> Data provided:
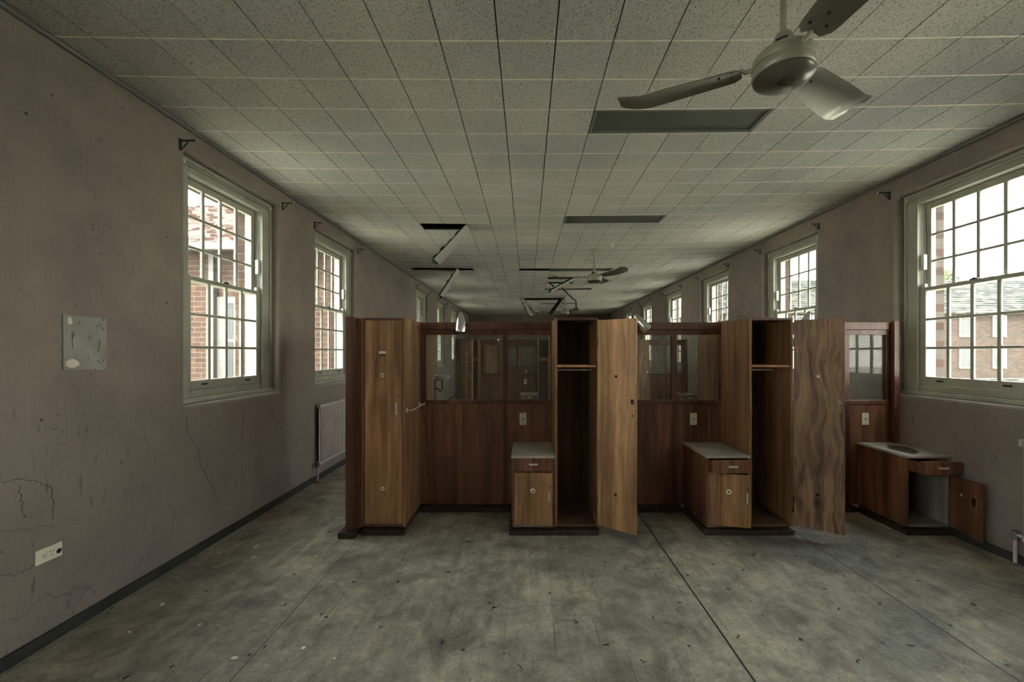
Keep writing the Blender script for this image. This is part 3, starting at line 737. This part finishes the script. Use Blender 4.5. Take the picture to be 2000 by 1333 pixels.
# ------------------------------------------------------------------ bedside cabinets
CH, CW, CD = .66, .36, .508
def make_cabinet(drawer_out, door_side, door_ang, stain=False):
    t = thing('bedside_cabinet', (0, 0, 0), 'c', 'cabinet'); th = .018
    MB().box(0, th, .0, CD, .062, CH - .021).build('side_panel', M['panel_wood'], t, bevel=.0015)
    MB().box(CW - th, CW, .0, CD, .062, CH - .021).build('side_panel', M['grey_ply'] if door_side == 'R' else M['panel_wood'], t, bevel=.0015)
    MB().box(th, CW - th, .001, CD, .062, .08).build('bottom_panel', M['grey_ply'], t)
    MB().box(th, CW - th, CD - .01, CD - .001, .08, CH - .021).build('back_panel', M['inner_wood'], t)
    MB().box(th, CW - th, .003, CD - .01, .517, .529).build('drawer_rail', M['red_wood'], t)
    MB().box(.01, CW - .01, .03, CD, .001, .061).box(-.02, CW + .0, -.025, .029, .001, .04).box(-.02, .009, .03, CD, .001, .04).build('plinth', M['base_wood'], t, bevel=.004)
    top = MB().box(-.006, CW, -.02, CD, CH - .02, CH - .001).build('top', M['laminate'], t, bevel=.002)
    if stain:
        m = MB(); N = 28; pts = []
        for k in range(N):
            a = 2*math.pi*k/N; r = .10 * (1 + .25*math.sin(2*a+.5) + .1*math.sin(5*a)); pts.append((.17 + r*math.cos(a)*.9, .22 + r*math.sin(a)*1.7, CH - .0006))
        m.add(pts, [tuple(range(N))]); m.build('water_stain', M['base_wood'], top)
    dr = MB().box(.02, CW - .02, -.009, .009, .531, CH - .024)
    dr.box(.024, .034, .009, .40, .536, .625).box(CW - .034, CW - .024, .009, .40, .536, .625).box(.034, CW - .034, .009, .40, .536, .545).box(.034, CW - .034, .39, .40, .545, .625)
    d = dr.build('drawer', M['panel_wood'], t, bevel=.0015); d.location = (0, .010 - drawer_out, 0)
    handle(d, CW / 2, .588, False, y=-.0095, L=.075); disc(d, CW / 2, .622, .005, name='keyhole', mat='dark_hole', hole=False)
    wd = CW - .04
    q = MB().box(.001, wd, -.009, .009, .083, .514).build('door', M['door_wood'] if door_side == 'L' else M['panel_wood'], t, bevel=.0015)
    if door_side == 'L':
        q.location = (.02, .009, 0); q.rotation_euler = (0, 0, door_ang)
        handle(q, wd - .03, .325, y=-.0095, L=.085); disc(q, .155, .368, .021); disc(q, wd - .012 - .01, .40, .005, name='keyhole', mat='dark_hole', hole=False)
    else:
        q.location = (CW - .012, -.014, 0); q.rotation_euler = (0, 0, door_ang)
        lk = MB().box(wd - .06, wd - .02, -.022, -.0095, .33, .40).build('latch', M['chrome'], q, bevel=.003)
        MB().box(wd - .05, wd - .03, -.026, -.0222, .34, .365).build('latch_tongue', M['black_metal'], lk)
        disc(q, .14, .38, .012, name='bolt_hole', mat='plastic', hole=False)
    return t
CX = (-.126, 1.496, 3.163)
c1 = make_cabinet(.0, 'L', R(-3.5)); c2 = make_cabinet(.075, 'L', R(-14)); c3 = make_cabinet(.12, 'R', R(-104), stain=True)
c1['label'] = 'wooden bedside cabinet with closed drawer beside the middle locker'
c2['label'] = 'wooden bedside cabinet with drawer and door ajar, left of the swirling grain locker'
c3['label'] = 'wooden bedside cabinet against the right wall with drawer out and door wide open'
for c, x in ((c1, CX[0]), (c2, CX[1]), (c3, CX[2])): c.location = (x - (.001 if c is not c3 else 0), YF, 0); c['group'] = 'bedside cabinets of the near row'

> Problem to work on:
Repeat the data exactly, excluding the pictures.

> Task solution:
Keep writing the Blender script for this image. This is part 3, starting at line 737. This part finishes the script. Use Blender 4.5. Take the picture to be 2000 by 1333 pixels.
# ------------------------------------------------------------------ bedside cabinets
CH, CW, CD = .66, .36, .508
def make_cabinet(drawer_out, door_side, door_ang, stain=False):
    t = thing('bedside_cabinet', (0, 0, 0), 'c', 'cabinet'); th = .018
    MB().box(0, th, .0, CD, .062, CH - .021).build('side_panel', M['panel_wood'], t, bevel=.0015)
    MB().box(CW - th, CW, .0, CD, .062, CH - .021).build('side_panel', M['grey_ply'] if door_side == 'R' else M['panel_wood'], t, bevel=.0015)
    MB().box(th, CW - th, .001, CD, .062, .08).build('bottom_panel', M['grey_ply'], t)
    MB().box(th, CW - th, CD - .01, CD - .001, .08, CH - .021).build('back_panel', M['inner_wood'], t)
    MB().box(th, CW - th, .003, CD - .01, .517, .529).build('drawer_rail', M['red_wood'], t)
    MB().box(.01, CW - .01, .03, CD, .001, .061).box(-.02, CW + .0, -.025, .029, .001, .04).box(-.02, .009, .03, CD, .001, .04).build('plinth', M['base_wood'], t, bevel=.004)
    top = MB().box(-.006, CW, -.02, CD, CH - .02, CH - .001).build('top', M['laminate'], t, bevel=.002)
    if stain:
        m = MB(); N = 28; pts = []
        for k in range(N):
            a = 2*math.pi*k/N; r = .10 * (1 + .25*math.sin(2*a+.5) + .1*math.sin(5*a)); pts.append((.17 + r*math.cos(a)*.9, .22 + r*math.sin(a)*1.7, CH - .0006))
        m.add(pts, [tuple(range(N))]); m.build('water_stain', M['base_wood'], top)
    dr = MB().box(.02, CW - .02, -.009, .009, .531, CH - .024)
    dr.box(.024, .034, .009, .40, .536, .625).box(CW - .034, CW - .024, .009, .40, .536, .625).box(.034, CW - .034, .009, .40, .536, .545).box(.034, CW - .034, .39, .40, .545, .625)
    d = dr.build('drawer', M['panel_wood'], t, bevel=.0015); d.location = (0, .010 - drawer_out, 0)
    handle(d, CW / 2, .588, False, y=-.0095, L=.075); disc(d, CW / 2, .622, .005, name='keyhole', mat='dark_hole', hole=False)
    wd = CW - .04
    q = MB().box(.001, wd, -.009, .009, .083, .514).build('door', M['door_wood'] if door_side == 'L' else M['panel_wood'], t, bevel=.0015)
    if door_side == 'L':
        q.location = (.02, .009, 0); q.rotation_euler = (0, 0, door_ang)
        handle(q, wd - .03, .325, y=-.0095, L=.085); disc(q, .155, .368, .021); disc(q, wd - .012 - .01, .40, .005, name='keyhole', mat='dark_hole', hole=False)
    else:
        q.location = (CW - .012, -.014, 0); q.rotation_euler = (0, 0, door_ang)
        lk = MB().box(wd - .06, wd - .02, -.022, -.0095, .33, .40).build('latch', M['chrome'], q, bevel=.003)
        MB().box(wd - .05, wd - .03, -.026, -.0222, .34, .365).build('latch_tongue', M['black_metal'], lk)
        disc(q, .14, .38, .012, name='bolt_hole', mat='plastic', hole=False)
    return t
CX = (-.126, 1.496, 3.163)
c1 = make_cabinet(.0, 'L', R(-3.5)); c2 = make_cabinet(.075, 'L', R(-14)); c3 = make_cabinet(.12, 'R', R(-104), stain=True)
c1['label'] = 'wooden bedside cabinet with closed drawer beside the middle locker'
c2['label'] = 'wooden bedside cabinet with drawer and door ajar, left of the swirling grain locker'
c3['label'] = 'wooden bedside cabinet against the right wall with drawer out and door wide open'
for c, x in ((c1, CX[0]), (c2, CX[1]), (c3, CX[2])): c.location = (x - (.001 if c is not c3 else 0), YF, 0); c['group'] = 'bedside cabinets of the near row'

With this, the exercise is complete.